### Stored rows
-- start --

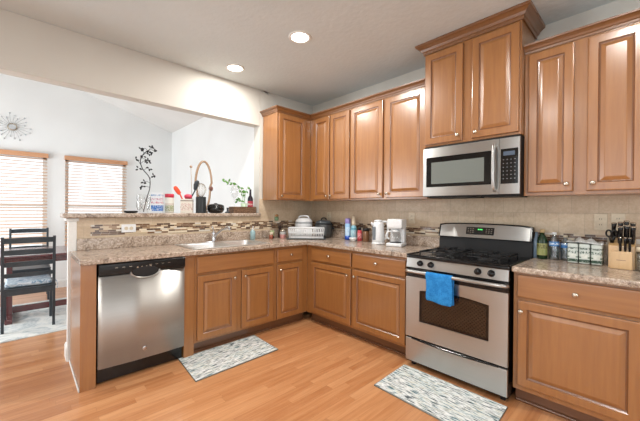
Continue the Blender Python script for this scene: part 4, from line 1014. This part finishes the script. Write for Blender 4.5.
# knife block
t = thing('knife_block', 'pale wooden knife block full of black-handled knives', 'knife block', (-.205, -3.192, WZ), R90)
bm = bmesh.new(); bx(bm, -.052, .052, -.03, .0, 0, .112); new('front_block', bm, 'block', t, bevel=.003)
bm = bmesh.new(); vs = [bm.verts.new(p) for x in (-.062, .062) for p in ((x, .001, 0), (x, .12, 0), (x, .12, .19), (x, .001, .145))]
for q in ((0, 1, 2, 3), (4, 5, 6, 7), (0, 1, 5, 4), (1, 2, 6, 5), (2, 3, 7, 6), (3, 0, 4, 7)): bm.faces.new([vs[i] for i in q])
new('rear_block', bm, 'block', t, bevel=.003)
box('block_mark', (-.022, .022, -.0305, -.0301, .055, .058), 'kick', t, bevel=0)
def knife(x, y, z, tilt, roll_, L, s, label, group):
    e = thing('knife', label, 'knife', (0, 0, 0), 0, group)
    e.matrix_world = t.matrix_basis @ Matrix.Translation((x, y, z)) @ Matrix.Rotation(tilt, 4, 'X') @ Matrix.Rotation(roll_, 4, 'Y')
    bm = bmesh.new(); R = []
    for h, a, b in ((0, .009, .006), (.012, .010, .0075), (L*.4, .0125, .008), (L*.8, .0115, .008), (L*.95, .014, .009), (L, .010, .007)):
        R.append([bm.verts.new((b*s*math.cos(k*PI/4), a*s*math.sin(k*PI/4), h)) for k in range(8)])
    for a, b in zip(R, R[1:]):
        for i in range(8): bm.faces.new((a[i], a[(i+1) % 8], b[(i+1) % 8], b[i]))
    bm.faces.new(R[0]); bm.faces.new(R[-1]); h = new('handle', bm, 'black', e, smooth=True)
    bm = bmesh.new(); lathe(bm, [(.0105*s, L), (.0095*s, L+.005), (.001, L+.006)], (0, 0, 0), 10); new('end_cap', bm, 'nickel', e, smooth=True)
    bm = bmesh.new(); bx(bm, -.001, .001, -.008*s, .008*s, -.045, -.0005); new('blade', bm, 'nickel', e)
for x, y, L in ((-.010, .035, .10), (.020, .040, .105), (.048, .035, .10), (-.012, .075, .11), (.015, .085, .115), (.045, .080, .105), (-.044, .085, .10)):
    knife(x, y, .146+y*.38, .22, .04, L+.01, 1.5, 'large black-handled knife standing in the rear of the knife block', 'large knives in the knife block')
for x in (-.005, .018, .038):
    knife(x, -.015, .113, .12, 0, .085, .85, 'small black-handled steak knife in the front row of the knife block', 'steak knives in the front row of the knife block')
e = thing('kitchen_scissors', 'black-handled scissors at the left of the knife block', 'scissors', (0, 0, 0)); e.matrix_world = t.matrix_basis @ Matrix.Translation((-.048, .035, .16)) @ Matrix.Rotation(.22, 4, 'X')
for s in (-1, 1):
    bm = bmesh.new(); tube(bm, [(s*.014+.013*math.cos(a), 0, .062+.022*math.sin(a)) for a in [2*PI*k/18 for k in range(18)]], .0055, 8, closed=True); tube(bm, [(s*.012, 0, .042), (s*.003, 0, .0)], .0065, 6); new('handle', bm, 'black', e, smooth=True)
bm = bmesh.new(); bx(bm, -.006, .006, -.001, .001, -.04, .0); new('blade', bm, 'nickel', e)
bottle('storage_jar', 'glass jar with a pale lid at the right edge beside the knife block', -.22, -3.292, [(.034, 0), (.038, .004), (.038, .105), (.032, .12)], glass('jar_glass', (205, 205, 195), .6), [(.034, .119), (.034, .145), (.001, .147)], 'plate', cat='jar')
bottle('utensil_jar', 'cream utensil jar behind the knives at the wall', -.045, -3.128, [(.012, 0), (.014, .004), (.014, .20), (.011, .20), (.010, .01), (.001, .009)], 'plate', cat='jar')
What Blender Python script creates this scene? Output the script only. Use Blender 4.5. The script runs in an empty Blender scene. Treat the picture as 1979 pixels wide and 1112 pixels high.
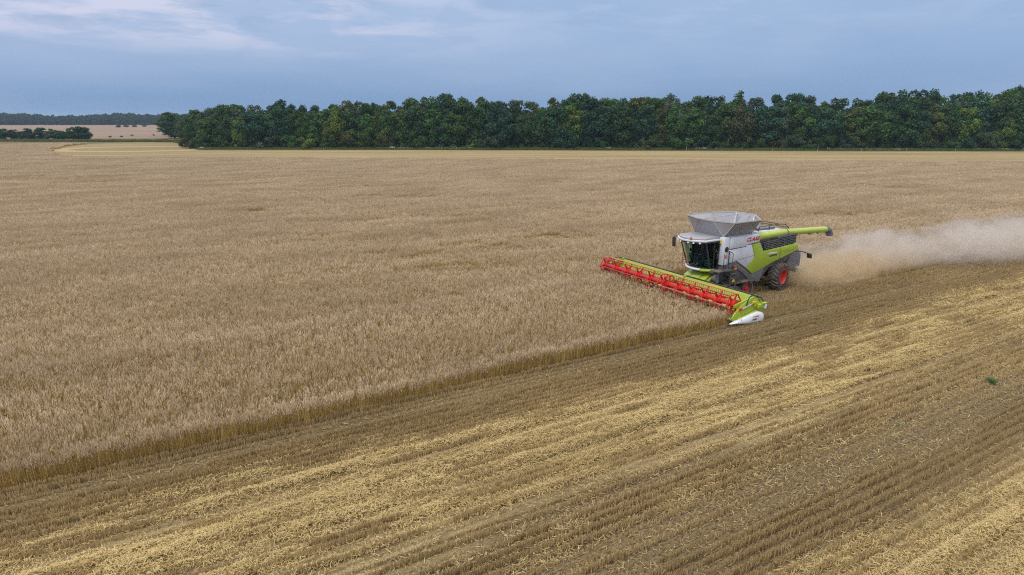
import bpy, bmesh, math, random
import numpy as np
from mathutils import Vector, Matrix, Euler
R = math.radians
random.seed(7); rng = np.random.default_rng(11)
sc = bpy.context.scene
COL = sc.collection

# ------------------------------------------------------------------ camera
CAM_H = 10.6; F_PX = 1225.0; CX, CY = 989.5, 556.0; Y_HOR = 228.0
PITCH = math.atan((CY - Y_HOR) / F_PX)
cam_d = bpy.data.cameras.new('camera'); cam = bpy.data.objects.new('camera', cam_d); COL.objects.link(cam)
cam_d.sensor_width = 36; cam_d.lens = F_PX / 1979 * 36
cam_d.clip_start = 0.1; cam_d.clip_end = 20000
cam.location = (0, 0, CAM_H); cam.rotation_euler = (math.pi / 2 - PITCH, 0, 0)
sc.camera = cam

# ------------------------------------------------------------------ light
SUN_EL, SUN_AZ = 56.0, -128.0        # elevation; compass direction the light comes from (degrees from +Y, clockwise)
def nn(nt, t, **kw):
    n = nt.nodes.new(t)
    for k, v in kw.items():
        if k in n.inputs: n.inputs[k].default_value = v
        else: setattr(n, k, v)
    return n
def L(nt, a, b): nt.links.new(a, b)
def math_(nt, op, a, b=None, c=None, clamp=False):
    n = nt.nodes.new('ShaderNodeMath'); n.operation = op; n.use_clamp = clamp
    for i, v in enumerate((a, b, c)):
        if v is None: continue
        if isinstance(v, (int, float)): n.inputs[i].default_value = v
        else: L(nt, v, n.inputs[i])
    return n.outputs[0]
def mixc(nt, fac, a, b, typ='MIX'):
    n = nt.nodes.new('ShaderNodeMix'); n.data_type = 'RGBA'; n.blend_type = typ
    for idx, v in ((0, fac), (6, a), (7, b)):
        if isinstance(v, (int, float)): n.inputs[idx].default_value = v
        elif isinstance(v, tuple): n.inputs[idx].default_value = (*v, 1) if len(v) == 3 else v
        else: L(nt, v, n.inputs[idx])
    return n.outputs[2]
def mapr(nt, v, a, b, c=0., d=1., smooth=True):
    n = nt.nodes.new('ShaderNodeMapRange'); n.interpolation_type = 'SMOOTHSTEP' if smooth else 'LINEAR'
    L(nt, v, n.inputs[0])
    for i, x in enumerate((a, b, c, d)): n.inputs[i + 1].default_value = x
    return n.outputs[0]
def noise(nt, vec, scale, detail=3., rough=.5, dist=0.):
    n = nn(nt, 'ShaderNodeTexNoise', Scale=scale, Detail=detail, Roughness=rough, Distortion=dist)
    if vec is not None: L(nt, vec, n.inputs['Vector'])
    return n.outputs[0]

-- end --

### Exercise aim
Quote the data above exactly from the line with "What Blender Python" to the line with "sc.camera = cam", both ends counted, and nothing else. Pictures don't go in.

### Solution to this task
What Blender Python script creates this scene? Output the script only. Use Blender 4.5. The script runs in an empty Blender scene. Treat the picture as 1979 pixels wide and 1112 pixels high.
import bpy, bmesh, math, random
import numpy as np
from mathutils import Vector, Matrix, Euler
R = math.radians
random.seed(7); rng = np.random.default_rng(11)
sc = bpy.context.scene
COL = sc.collection

# ------------------------------------------------------------------ camera
CAM_H = 10.6; F_PX = 1225.0; CX, CY = 989.5, 556.0; Y_HOR = 228.0
PITCH = math.atan((CY - Y_HOR) / F_PX)
cam_d = bpy.data.cameras.new('camera'); cam = bpy.data.objects.new('camera', cam_d); COL.objects.link(cam)
cam_d.sensor_width = 36; cam_d.lens = F_PX / 1979 * 36
cam_d.clip_start = 0.1; cam_d.clip_end = 20000
cam.location = (0, 0, CAM_H); cam.rotation_euler = (math.pi / 2 - PITCH, 0, 0)
sc.camera = cam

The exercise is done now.